Source excerpt>
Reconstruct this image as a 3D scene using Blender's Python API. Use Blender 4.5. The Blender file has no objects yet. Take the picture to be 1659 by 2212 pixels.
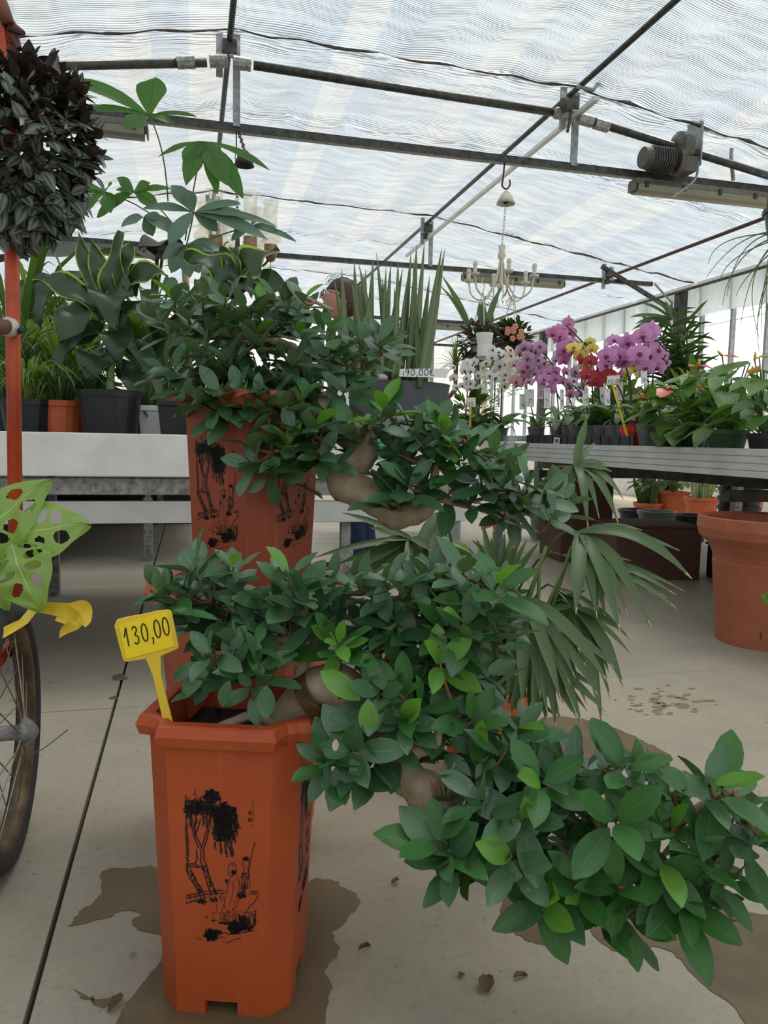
import bpy, math, random
from mathutils import Vector as V, Matrix, Quaternion, noise as mnoise
random.seed(7)
SC = bpy.context.scene; COL = SC.collection
R_ = random.uniform
# ---------------------------------------------------------------- camera
FPX, CX, CY, CAMZ = 1660.0, 829.5, 1106.0, 0.8
_yaw, _pit, _rol = math.radians(14.2), math.radians(5.44), 0.02
FW = V((math.sin(_yaw)*math.cos(_pit), math.cos(_yaw)*math.cos(_pit), -math.sin(_pit)))
_r0 = V((math.cos(_yaw), -math.sin(_yaw), 0)); _u0 = _r0.cross(FW)
RT = _r0*math.cos(_rol) + _u0*math.sin(_rol); UP = _u0*math.cos(_rol) - _r0*math.sin(_rol)
CAM = V((0, 0, CAMZ))
cd = bpy.data.cameras.new('camera'); cam = bpy.data.objects.new('camera', cd); COL.objects.link(cam)
cd.sensor_fit = 'VERTICAL'; cd.sensor_height = 24.0; cd.lens = FPX/2212*24.0
cd.clip_start = 0.02; cd.clip_end = 200
cam.matrix_world = Matrix(((RT.x, UP.x, -FW.x, 0), (RT.y, UP.y, -FW.y, 0), (RT.z, UP.z, -FW.z, CAMZ), (0, 0, 0, 1)))
SC.camera = cam
# ---------------------------------------------------------------- sky, exposure
SC.view_settings.view_transform = 'Standard'; SC.view_settings.look = 'None'
SC.view_settings.gamma = 1; SC.view_settings.use_curve_mapping = False
SC.view_settings.exposure = 0.25
wd = bpy.data.worlds.new('overcast_sky'); SC.world = wd; wd.use_nodes = True
wn = wd.node_tree.nodes; wn['Background'].inputs[0].default_value = (0.96, 0.98, 1.0, 1); wn['Background'].inputs[1].default_value = 1.5
sd = bpy.data.lights.new('sun', 'SUN'); sd.energy = 7.5; sd.angle = math.radians(24); sd.color = (1, .93, .82)
so = bpy.data.objects.new('sun', sd); COL.objects.link(so)
so.rotation_euler = V((-.28, -.12, -.95)).to_track_quat('-Z', 'Y').to_euler()
SC.cycles.max_bounces = 10; SC.cycles.transparent_max_bounces = 16; SC.cycles.use_denoising = True
SC.cycles.sample_clamp_indirect = 6.0; SC.cycles.caustics_reflective = False; SC.cycles.caustics_refractive = False

# ---------------------------------------------------------------- placing: a pixel and a depth (or a plane) give a point of the place
def ray(x, y): return FW + RT*((x-CX)/FPX) - UP*((y-CY)/FPX)
def P(x, y, d): return CAM + ray(x, y)*d
def G(x, y, z=0.0):
    v = ray(x, y); return CAM + v*((z-CAMZ)/v.z)
def PL(x, y, ax, val):
    v = ray(x, y); return CAM + v*((val-CAM[ax])/v[ax])
def PX(n, d): return n*d/FPX            # n pixels at depth d, in metres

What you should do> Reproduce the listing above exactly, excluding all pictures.

Completed exercise>
Reconstruct this image as a 3D scene using Blender's Python API. Use Blender 4.5. The Blender file has no objects yet. Take the picture to be 1659 by 2212 pixels.
import bpy, math, random
from mathutils import Vector as V, Matrix, Quaternion, noise as mnoise
random.seed(7)
SC = bpy.context.scene; COL = SC.collection
R_ = random.uniform
# ---------------------------------------------------------------- camera
FPX, CX, CY, CAMZ = 1660.0, 829.5, 1106.0, 0.8
_yaw, _pit, _rol = math.radians(14.2), math.radians(5.44), 0.02
FW = V((math.sin(_yaw)*math.cos(_pit), math.cos(_yaw)*math.cos(_pit), -math.sin(_pit)))
_r0 = V((math.cos(_yaw), -math.sin(_yaw), 0)); _u0 = _r0.cross(FW)
RT = _r0*math.cos(_rol) + _u0*math.sin(_rol); UP = _u0*math.cos(_rol) - _r0*math.sin(_rol)
CAM = V((0, 0, CAMZ))
cd = bpy.data.cameras.new('camera'); cam = bpy.data.objects.new('camera', cd); COL.objects.link(cam)
cd.sensor_fit = 'VERTICAL'; cd.sensor_height = 24.0; cd.lens = FPX/2212*24.0
cd.clip_start = 0.02; cd.clip_end = 200
cam.matrix_world = Matrix(((RT.x, UP.x, -FW.x, 0), (RT.y, UP.y, -FW.y, 0), (RT.z, UP.z, -FW.z, CAMZ), (0, 0, 0, 1)))
SC.camera = cam
# ---------------------------------------------------------------- sky, exposure
SC.view_settings.view_transform = 'Standard'; SC.view_settings.look = 'None'
SC.view_settings.gamma = 1; SC.view_settings.use_curve_mapping = False
SC.view_settings.exposure = 0.25
wd = bpy.data.worlds.new('overcast_sky'); SC.world = wd; wd.use_nodes = True
wn = wd.node_tree.nodes; wn['Background'].inputs[0].default_value = (0.96, 0.98, 1.0, 1); wn['Background'].inputs[1].default_value = 1.5
sd = bpy.data.lights.new('sun', 'SUN'); sd.energy = 7.5; sd.angle = math.radians(24); sd.color = (1, .93, .82)
so = bpy.data.objects.new('sun', sd); COL.objects.link(so)
so.rotation_euler = V((-.28, -.12, -.95)).to_track_quat('-Z', 'Y').to_euler()
SC.cycles.max_bounces = 10; SC.cycles.transparent_max_bounces = 16; SC.cycles.use_denoising = True
SC.cycles.sample_clamp_indirect = 6.0; SC.cycles.caustics_reflective = False; SC.cycles.caustics_refractive = False

# ---------------------------------------------------------------- placing: a pixel and a depth (or a plane) give a point of the place
def ray(x, y): return FW + RT*((x-CX)/FPX) - UP*((y-CY)/FPX)
def P(x, y, d): return CAM + ray(x, y)*d
def G(x, y, z=0.0):
    v = ray(x, y); return CAM + v*((z-CAMZ)/v.z)
def PL(x, y, ax, val):
    v = ray(x, y); return CAM + v*((val-CAM[ax])/v[ax])
def PX(n, d): return n*d/FPX            # n pixels at depth d, in metres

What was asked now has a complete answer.